Volume 16 · 352 words · 1860 Edition

Joseph Thoulier d', an elegant writer and accomplished classical scholar, was born at Salins in 1682. Being destined for the church, he entered the Order of Jesus, and studied theology at Rheims, at Dijon, and at Paris. But it was not until he had mingled familiarly in the society of such men as Boileau, Huet, and Rousseau, that his mind caught its fine ardour for classical learning, and his life took its peculiar bent. He soon afterwards resolved to leave the society of the Jesuits; the offer of the important position of tutor to the Prince of Asturias could not induce him to alter his resolution; and he retired to his quiet study in Paris, to live contentedly upon the emoluments of a small benefice. Then began that series of literary publications on the works of Cicero which has associated the name of Olivet with that of the great Roman orator. In 1721 was printed his translation of the De Natura Deorum,—a work which was the means of gaining for him an admission into the French Academy. He published his version of the Orations against Catiline in 1727; and in 1737 he appeared, along with President Boucher, as the joint-translator of the Tusculan Disputations. In 1740-1742 was given to the public his masterpiece, the edition of the entire works of Cicero, in 9 vols. 4to. A collection of extracts from Cicero, accompanied with a French translation, entitled Pensées, and published in folio, 1744, completed his elucidations of his favourite author.

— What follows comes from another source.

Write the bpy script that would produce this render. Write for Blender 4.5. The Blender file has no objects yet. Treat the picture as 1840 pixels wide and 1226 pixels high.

Meanwhile the Abbé d'Olivet had been emulating the elegant and severely simple style of the classical historians in his Histoire de l'Academie Francaise, intended for a continuation of Pelisson's History, and published in 2 vols. 4to, 1729. His death took place in 1768.

Olivet was also the author of a grammatical treatise entitled Remarques sur la Langue Francaise, in 12mo, Paris, 1767; and of a translation of the Philippics of Demosthenes, printed along with his version of the Orations against Catiline. Editions of his several translations from Demosthenes and Cicero appeared in 1766. His edition of Cicero has been very frequently reprinted.